Die tragische Figur in der Geschichte ist Roses Mutter, Anna Maurrant, grandios gesungen von Anna-Maria Kalesidis. Ihrem dramatischen Sopran fehlt es weder an Volumen noch an Ausdrucksstärke, die unterschiedlichen Aspekte ihrer Rolle arbeitet Kalesidis auch darstellerisch deutlich heraus. Wenn sie wie gedankenverloren die engen Schuhe auszieht, ihre Füße massiert, auf Strümpfen vor dem Haus auf und ab geht und dann wie ein Häufchen Elend auf der Bank hockt, klingt in „Ich kann es einfach nicht versteh’n“ tiefe Melancholie und Trauer um verlorene Träume. Man kann nachvollziehen, wie sie sich in die Affäre mit Milchmann Sankey verstricken konnte, die ihr und ihm letztlich zum Verhängnis wird.
Anna Maurrant hat es mit ihrem ständig grimmigen, patriarchalischen Ehemann Frank wahrlich nicht leicht. Keine andere Meinung außer seiner eigenen lässt er gelten, Veränderungen lehnt er grundsätzlich ab. „Wenn alles so wie früher wär‘“ singt er dann auch voller Inbrunst. Bass-Bariton Cornelius Burger füllt die Rolle mit enormer Bühnenpräsenz und klanglicher Tiefe. Als sich die Situation zuspitzt und letztlich in tödlicher Katastrophe endet – Frank bringt den Liebhaber seiner Frau um und verletzt diese so schwer, dass sie später im Krankenhaus stirbt - nutzt auch sein verzweifeltes „Ich habe sie auch geliebt“ nichts mehr.

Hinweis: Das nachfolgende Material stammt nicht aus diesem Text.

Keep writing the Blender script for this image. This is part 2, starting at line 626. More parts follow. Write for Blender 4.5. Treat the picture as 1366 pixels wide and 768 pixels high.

Ungleich zum üblichen dramatischen Schluss einer Oper endet „Street Scene“ jedoch nicht mit Anna Maurrants Tod. Es erscheint ein Paar, das in der Zeitung vom Mordfall gelesen hat und auf die frei gewordene Wohnung hofft. Und vor dem Haus jammern die Nachbarinnen wieder in trauter Dreisamkeit über die unerträgliche Hitze.
Ein Musical ist „Street Scene“ nicht, eine typische Oper auch nicht. Und so kann man die Produktion eigentlich allen empfehlen, die nicht in Genregrenzen denken. Mit dem raffinierten Dreh in die 1980er Jahre – auch visualisiert durch Kostümvariationen, die ebenfalls das Jahrzehnt wechseln, aber rollentypisch bleiben – holt Regisseur Thomas Münstermann das Stück näher an die heutige Zeit. Den Wechsel ins Jahr 2016 darf der Zuschauer dann gedanklich selbst vornehmen.